Maryland Extends 2012 Petition Deadline for Parties that want to Retain their Registrants

The Maryland petition deadline for a party that wishes to obtain, or regain, its qualified status is not until August 2012. However, parties that were on the ballot in 2010 had been told that if they want their registered members to continue to be registered in those parties, the deadline for submitting that petition was January 7, 2011. In other words, if the Constitution, Green and Libertarian Parties want their registered members to continue to be registered in those parties, those parties had to rush their 2012 petition.

Now, however, Maryland elections officials have postponed that deadline to March 7, 2011. This postponement will be of most use to the Constitution Party, if it wishes to take advantage of it. The Green and Libertarian Parties had already complied with the January 7, 2011 deadline. The petition requires 10,000 valid signatures.

New York Bill for Instant Runoff in New York City Primaries

On January 5, five New York Assemblymembers introduced A582. It provides for Instant Runoff Voting in New York city partisan primaries, and repeals the existing provision that requires run-off primaries several weeks after the first primary, if no one gets at least 40% of the vote.

Also, seven New York State Senators have introduced S421, which would let any county or city use Instant Runoff Voting for its own local elections. The bill pertains to both general elections and partisan primaries.

Pennsylvania Ballot Access Hearing in 3rd Circuit Set for March 17; All Briefs are Filed

The Third Circuit has tentatively set March 17 as the hearing date in Constitution Party of Pennsylvania, et al v Cortes, 10-3205. This is the case that challenges the Pennsylvania system of subjecting petitioning groups and candidates to fees of up to $110,000 if they submit a petition that is found to lack enough valid signatures. The case also challenges the state’s failure to tally write-ins for most write-in candidates, the failure of some counties to count any write-ins, and the law that requires a party to hold registration membership of 15% of the state total, in order to be on the ballot without petitioning.

Here is the 21-page reply brief of the political parties, in response to the judicial defendants. This is the substantive brief, although it discusses only the first issue (the money issue). Here is the 9-page reply brief of the political parties, in response to the executive branch defendants. The U.S. District Court in this case refused to rule on any of the points, so the main thrust of these briefs is to ask the 3rd circuit to send the case back to the U.S. District Court. Most interesting is footnote one in the longer brief, which discusses the real consequences of Pennsylvania’s policy concerning fees.

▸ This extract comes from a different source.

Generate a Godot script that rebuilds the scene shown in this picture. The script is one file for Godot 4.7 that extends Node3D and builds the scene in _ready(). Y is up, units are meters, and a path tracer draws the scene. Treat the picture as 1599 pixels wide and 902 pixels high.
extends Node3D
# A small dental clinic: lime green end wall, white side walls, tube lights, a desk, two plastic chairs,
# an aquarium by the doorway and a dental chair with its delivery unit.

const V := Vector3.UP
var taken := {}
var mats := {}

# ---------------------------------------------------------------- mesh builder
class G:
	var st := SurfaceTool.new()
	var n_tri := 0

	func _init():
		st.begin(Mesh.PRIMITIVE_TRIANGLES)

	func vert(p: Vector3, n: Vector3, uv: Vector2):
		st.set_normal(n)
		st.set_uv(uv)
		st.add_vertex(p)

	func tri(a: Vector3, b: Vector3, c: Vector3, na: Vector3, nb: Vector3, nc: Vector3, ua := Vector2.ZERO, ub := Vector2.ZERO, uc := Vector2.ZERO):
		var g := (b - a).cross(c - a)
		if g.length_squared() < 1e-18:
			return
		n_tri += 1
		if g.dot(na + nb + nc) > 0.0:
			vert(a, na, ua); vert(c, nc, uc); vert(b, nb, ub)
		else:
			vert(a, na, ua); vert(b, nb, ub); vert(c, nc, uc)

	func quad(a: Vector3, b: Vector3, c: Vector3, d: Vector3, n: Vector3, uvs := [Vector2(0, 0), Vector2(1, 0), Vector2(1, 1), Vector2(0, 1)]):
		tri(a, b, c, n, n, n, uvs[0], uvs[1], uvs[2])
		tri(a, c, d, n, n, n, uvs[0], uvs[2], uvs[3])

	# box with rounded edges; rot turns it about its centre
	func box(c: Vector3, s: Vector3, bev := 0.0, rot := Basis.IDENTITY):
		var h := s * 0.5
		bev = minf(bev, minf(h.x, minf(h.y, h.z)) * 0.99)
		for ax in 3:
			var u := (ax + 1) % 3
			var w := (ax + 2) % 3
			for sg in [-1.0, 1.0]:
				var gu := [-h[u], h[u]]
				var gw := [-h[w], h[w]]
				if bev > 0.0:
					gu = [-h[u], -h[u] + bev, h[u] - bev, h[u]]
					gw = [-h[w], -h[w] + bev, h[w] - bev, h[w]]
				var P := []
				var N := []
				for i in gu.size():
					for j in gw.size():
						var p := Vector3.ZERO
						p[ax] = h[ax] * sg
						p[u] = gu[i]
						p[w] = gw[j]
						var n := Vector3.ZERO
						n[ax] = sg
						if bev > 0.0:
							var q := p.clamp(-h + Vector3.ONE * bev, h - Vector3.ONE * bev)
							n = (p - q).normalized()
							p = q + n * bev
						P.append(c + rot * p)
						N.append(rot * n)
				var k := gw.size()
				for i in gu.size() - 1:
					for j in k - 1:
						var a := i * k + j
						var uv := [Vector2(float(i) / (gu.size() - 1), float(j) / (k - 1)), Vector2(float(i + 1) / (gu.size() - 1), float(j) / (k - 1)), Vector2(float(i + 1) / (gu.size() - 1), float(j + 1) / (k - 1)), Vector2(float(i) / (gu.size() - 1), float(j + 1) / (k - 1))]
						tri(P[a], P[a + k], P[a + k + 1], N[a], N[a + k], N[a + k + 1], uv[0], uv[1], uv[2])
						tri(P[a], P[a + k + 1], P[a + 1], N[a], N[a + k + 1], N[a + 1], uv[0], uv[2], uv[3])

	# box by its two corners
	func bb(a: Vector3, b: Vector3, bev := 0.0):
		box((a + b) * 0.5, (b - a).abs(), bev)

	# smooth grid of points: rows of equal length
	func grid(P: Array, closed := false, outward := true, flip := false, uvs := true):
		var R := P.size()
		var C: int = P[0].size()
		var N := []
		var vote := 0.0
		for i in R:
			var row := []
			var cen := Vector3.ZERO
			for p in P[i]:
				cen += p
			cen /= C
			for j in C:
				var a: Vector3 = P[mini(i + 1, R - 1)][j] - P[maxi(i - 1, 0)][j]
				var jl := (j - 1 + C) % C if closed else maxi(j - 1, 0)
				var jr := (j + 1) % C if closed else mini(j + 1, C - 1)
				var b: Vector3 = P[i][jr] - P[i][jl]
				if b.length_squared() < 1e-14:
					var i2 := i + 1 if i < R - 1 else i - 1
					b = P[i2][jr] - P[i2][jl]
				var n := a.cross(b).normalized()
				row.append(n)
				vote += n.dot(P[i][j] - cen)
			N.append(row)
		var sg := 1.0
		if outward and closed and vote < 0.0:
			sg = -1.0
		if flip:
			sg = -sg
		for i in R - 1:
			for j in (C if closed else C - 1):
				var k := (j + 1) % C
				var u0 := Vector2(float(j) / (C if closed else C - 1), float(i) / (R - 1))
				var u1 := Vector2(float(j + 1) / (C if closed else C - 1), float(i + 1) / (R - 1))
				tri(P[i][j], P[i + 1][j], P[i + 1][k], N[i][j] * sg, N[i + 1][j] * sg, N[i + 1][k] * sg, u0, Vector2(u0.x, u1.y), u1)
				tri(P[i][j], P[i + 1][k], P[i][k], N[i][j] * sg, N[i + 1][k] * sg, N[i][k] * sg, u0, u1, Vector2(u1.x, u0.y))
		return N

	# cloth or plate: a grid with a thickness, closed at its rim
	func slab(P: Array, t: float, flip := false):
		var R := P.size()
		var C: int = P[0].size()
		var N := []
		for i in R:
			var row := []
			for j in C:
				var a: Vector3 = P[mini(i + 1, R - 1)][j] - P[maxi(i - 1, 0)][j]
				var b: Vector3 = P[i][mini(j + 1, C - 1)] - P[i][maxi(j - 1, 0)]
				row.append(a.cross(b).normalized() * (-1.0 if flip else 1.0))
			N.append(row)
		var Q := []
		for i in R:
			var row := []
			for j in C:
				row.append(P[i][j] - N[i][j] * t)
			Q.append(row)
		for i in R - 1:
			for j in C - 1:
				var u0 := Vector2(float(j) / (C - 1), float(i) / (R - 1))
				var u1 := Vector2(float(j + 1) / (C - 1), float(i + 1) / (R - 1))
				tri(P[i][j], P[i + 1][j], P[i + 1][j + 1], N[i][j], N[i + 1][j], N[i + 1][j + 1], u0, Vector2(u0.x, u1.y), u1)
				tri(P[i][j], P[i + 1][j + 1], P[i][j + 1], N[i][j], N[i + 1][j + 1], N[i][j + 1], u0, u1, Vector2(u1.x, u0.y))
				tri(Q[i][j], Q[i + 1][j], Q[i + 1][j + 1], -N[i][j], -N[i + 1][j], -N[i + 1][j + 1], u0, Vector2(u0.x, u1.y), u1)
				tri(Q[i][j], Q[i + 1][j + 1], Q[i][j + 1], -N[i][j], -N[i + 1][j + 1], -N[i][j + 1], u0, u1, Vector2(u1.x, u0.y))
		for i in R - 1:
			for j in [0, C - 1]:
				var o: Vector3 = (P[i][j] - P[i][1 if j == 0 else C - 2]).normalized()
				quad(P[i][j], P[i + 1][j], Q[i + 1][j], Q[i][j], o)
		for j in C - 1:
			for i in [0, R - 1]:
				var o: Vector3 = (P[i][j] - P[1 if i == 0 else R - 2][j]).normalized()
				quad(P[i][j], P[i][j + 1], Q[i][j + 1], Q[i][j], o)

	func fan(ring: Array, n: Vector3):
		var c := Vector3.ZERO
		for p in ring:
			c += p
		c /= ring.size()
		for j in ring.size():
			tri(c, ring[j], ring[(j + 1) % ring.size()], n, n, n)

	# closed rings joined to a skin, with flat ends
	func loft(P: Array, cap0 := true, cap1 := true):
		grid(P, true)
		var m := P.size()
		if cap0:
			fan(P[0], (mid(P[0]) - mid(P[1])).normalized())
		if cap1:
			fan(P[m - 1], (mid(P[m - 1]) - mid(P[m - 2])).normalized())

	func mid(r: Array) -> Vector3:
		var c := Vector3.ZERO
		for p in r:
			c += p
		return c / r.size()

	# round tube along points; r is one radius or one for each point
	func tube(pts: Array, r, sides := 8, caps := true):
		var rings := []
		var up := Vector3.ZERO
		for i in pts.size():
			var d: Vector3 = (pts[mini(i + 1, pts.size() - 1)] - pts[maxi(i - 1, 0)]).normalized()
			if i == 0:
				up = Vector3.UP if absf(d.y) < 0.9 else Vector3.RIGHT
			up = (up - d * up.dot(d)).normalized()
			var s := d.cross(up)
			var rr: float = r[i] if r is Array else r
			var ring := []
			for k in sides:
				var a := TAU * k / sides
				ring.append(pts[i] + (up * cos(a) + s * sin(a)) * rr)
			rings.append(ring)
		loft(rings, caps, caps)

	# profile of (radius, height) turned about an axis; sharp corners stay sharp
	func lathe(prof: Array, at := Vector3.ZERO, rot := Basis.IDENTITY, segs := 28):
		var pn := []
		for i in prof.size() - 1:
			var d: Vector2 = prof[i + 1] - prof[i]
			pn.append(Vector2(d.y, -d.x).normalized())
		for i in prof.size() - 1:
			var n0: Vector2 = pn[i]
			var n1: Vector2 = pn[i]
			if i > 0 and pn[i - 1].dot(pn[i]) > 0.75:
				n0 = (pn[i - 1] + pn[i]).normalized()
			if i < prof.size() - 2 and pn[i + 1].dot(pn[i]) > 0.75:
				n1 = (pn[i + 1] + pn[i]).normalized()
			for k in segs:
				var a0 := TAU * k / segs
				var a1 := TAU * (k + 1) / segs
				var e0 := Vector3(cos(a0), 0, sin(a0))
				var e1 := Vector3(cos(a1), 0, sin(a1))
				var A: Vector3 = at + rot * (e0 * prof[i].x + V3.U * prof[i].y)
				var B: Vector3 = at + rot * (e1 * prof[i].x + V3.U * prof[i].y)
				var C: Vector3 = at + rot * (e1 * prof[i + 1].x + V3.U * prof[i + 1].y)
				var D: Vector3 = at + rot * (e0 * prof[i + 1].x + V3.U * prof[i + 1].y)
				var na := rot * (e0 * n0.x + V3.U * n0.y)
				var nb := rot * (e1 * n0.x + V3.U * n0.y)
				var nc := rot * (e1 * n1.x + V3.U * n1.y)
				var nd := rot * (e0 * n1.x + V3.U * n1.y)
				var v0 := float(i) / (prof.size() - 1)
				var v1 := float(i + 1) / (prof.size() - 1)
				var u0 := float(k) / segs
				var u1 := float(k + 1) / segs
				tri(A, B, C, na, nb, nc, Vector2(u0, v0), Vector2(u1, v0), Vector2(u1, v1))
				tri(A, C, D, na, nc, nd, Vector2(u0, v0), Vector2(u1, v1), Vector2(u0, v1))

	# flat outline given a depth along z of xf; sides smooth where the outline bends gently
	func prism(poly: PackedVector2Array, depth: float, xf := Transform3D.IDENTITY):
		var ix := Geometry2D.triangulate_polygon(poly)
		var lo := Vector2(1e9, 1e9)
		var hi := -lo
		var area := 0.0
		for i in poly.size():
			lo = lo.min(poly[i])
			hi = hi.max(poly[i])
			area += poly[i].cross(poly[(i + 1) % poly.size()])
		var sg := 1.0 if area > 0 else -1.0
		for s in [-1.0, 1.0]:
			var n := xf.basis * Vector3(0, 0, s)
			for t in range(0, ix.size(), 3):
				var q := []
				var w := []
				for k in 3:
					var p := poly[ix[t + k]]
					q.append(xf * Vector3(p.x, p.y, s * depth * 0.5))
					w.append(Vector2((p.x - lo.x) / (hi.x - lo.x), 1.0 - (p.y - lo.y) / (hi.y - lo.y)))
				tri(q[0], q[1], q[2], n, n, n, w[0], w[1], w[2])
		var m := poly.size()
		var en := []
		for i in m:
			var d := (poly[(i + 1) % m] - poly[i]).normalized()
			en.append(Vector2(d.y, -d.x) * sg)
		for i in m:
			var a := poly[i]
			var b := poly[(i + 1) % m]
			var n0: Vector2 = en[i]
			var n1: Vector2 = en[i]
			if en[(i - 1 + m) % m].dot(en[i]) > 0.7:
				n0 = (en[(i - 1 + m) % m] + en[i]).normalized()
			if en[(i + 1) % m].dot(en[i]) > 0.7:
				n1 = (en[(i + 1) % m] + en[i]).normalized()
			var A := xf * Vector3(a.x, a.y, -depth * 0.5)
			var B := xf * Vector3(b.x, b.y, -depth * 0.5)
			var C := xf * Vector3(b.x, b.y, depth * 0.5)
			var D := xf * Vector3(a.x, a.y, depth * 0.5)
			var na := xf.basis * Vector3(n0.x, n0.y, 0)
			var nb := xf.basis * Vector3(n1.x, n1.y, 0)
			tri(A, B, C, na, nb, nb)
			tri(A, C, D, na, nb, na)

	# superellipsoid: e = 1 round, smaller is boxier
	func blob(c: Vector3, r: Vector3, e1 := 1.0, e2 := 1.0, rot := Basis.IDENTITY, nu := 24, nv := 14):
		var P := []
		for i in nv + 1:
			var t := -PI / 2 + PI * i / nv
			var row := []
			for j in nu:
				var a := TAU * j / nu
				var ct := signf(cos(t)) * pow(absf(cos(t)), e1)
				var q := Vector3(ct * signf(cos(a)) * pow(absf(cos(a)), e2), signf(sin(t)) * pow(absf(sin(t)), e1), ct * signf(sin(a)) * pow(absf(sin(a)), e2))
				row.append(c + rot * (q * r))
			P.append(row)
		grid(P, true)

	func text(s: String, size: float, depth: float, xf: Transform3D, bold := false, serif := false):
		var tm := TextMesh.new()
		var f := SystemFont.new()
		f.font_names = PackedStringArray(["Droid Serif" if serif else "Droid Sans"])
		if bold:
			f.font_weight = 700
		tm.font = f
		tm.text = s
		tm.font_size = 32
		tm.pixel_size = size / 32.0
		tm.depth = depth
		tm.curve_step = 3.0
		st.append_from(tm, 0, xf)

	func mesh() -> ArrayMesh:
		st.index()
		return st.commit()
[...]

Oklahoma Ballot Access Bill Introduced

On January 7, Oklahoma representative Charles Key introduced HB 1058, to lower the number of signatures for a new or previously unqualified party from 5% of the last vote cast, to exactly 5,000 signatures. The bill received publicity; see this story.

Key also introduced HB 1057, to require that political parties that hold a presidential primary pay for that primary. Oklahoma holds its presidential primary early in the year, separate from its summer primary for other office. The only state now in which major parties pay for their own presidential primary is South Carolina. The parties pay for the presidential primary by charging very high filing fees for candidates who run in that primary. UPDATE: since 2007, South Carolina government pays for party presidential primaries. Thanks to Frontloading HQ for the correction.